When you buy a book at a bookstore, you physically own the copy and have complete autonomy to do whatever you want to it. But when you buy a digital copy of the very same title, Kindle technically licenses it to you. If it wants, it can remove it since you don't own the copy, per se. That's the gray area of personal ownership that Perzanowski and Schultz explore in the enraging and revelatory End of Ownership.
It goes without saying that digital goods like streaming services, cloud storage, wearables, digital books, and more, provide people the chance to enjoy a wide variety of features and services. But the tradeoff also involves a certain degree of compromised privacy, technical limits, and user agreements that most of us don't bother to truly grapple with.
Perhaps the best example that demonstrates how empty the word "ownership" has become in the digital age is a Fitbit tracker. Yes, you own the physical device, but the data the device records belongs to Fitbit. Even after you delete your account, Fitbit reserves the right to use your data indefinitely.

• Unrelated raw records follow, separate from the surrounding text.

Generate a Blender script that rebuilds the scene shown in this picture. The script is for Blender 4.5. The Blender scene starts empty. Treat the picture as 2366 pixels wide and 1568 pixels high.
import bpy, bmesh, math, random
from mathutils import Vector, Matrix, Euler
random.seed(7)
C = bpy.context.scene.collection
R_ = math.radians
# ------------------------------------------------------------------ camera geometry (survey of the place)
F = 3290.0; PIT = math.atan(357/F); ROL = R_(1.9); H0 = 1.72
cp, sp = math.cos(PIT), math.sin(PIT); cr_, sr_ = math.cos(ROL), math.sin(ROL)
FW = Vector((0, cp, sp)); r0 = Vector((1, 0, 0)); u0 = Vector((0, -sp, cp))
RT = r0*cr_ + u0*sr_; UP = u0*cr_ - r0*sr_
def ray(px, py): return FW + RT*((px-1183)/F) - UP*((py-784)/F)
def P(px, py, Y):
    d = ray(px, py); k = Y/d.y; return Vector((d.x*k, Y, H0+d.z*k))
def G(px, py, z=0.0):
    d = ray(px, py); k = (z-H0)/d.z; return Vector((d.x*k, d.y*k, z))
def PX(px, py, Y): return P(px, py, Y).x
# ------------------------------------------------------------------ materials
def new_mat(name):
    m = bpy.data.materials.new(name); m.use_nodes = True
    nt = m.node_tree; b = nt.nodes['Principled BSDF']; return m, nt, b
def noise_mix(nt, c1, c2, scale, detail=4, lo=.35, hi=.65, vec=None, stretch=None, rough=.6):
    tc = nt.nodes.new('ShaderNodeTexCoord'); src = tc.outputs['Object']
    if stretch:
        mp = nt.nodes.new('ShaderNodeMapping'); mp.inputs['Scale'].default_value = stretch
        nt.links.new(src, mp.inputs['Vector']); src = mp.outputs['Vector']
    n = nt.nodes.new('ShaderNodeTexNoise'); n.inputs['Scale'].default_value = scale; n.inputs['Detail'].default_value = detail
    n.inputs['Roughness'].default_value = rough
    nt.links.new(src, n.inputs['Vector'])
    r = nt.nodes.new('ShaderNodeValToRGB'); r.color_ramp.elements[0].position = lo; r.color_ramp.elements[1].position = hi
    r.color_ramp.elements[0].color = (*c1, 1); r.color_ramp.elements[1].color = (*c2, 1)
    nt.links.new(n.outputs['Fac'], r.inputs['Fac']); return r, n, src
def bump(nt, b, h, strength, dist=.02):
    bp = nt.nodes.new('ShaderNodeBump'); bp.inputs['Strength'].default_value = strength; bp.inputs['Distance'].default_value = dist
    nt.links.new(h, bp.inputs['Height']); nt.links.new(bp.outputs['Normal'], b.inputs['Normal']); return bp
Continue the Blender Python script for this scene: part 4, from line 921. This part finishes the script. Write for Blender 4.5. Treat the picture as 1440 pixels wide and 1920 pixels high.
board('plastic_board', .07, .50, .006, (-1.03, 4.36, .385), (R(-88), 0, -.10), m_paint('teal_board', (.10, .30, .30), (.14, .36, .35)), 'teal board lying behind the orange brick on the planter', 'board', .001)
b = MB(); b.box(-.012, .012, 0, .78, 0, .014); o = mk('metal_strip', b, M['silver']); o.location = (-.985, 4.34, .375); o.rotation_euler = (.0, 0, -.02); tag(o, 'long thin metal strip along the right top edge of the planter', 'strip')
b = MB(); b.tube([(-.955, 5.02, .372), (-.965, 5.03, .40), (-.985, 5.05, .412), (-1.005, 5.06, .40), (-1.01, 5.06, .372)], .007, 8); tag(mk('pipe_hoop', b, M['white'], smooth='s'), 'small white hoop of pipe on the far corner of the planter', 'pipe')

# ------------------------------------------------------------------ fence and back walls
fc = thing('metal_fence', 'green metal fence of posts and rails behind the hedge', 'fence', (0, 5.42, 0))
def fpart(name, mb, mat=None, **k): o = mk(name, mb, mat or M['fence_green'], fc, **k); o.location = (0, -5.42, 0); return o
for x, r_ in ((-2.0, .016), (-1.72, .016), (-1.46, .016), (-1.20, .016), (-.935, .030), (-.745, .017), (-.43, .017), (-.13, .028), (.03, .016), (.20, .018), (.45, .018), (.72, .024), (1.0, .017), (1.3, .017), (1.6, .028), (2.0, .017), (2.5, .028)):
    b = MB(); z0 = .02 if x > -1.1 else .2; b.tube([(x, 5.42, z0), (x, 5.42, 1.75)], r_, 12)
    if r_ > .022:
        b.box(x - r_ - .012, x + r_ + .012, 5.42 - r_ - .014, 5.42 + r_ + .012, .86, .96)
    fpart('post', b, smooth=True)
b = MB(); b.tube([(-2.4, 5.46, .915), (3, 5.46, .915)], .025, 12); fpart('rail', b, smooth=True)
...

“When we say that personal property rights are being eroded or eliminated in the digital marketplace, we mean that rights to use, to control, to keep, and to transfer purchases – physical and digital – are being plucked from the bundle of rights purchasers have historically enjoyed and given instead to IP rights holders.”
The End of Ownership
“That in turn means that those rights holders are given greater control over how each of us consume media, use our devices, interact with our friends and family, spend our money, and live our lives. Cast in these terms, it is clear that there is a looming conflict between the respective rights of consumers and IP rights holders.”
The End of Ownership
Another example of how personal property (specifically data ownership) became dicey with the shift from analog media to digital media is cloud storage. According to various end-user-agreements, as the End of Ownership astutely points out, companies can maintain access to your data for as long as they need to — even if you're not a fan of the idea. Author Dan Gray discusses the same issue in Data Ownership In The Cloud.
Companies insist that DRM helps to fight copyright infringement, but critics like Perzanowski and Schultz blast DRM for crushing competition and innovation, and restricting how everyday users interact with technical media like ebooks off Amazon, video games and authentication servers, smartphone apps, and much more.
“While not nearly as dramatic as flamethrowers and fighting robot dogs, the unilateral right to enforce such restrictions through DRM exerts many of the types of social control [Fahrenheit 451's author Ray Bradbury] feared. Reading, listening, and watching become contingent and surveilled.”
At the core of End of Ownership, Perzanowski and Schultz warn us about the perils of thinking too optimistically about tradeoffs between services and property rights. But they end on a hopeful and prudential note: more rights for consumers will enable more autonomy and self-direction in the marketplace.
More autonomy will help people make better and lawful choices when they use digital goods. Technology's purpose, as the authors argue, should be to empower the consumer, not chain them in half-understood arbitrary rules. For this reason alone, the refreshingly straightforward End of Ownership is worth checking out.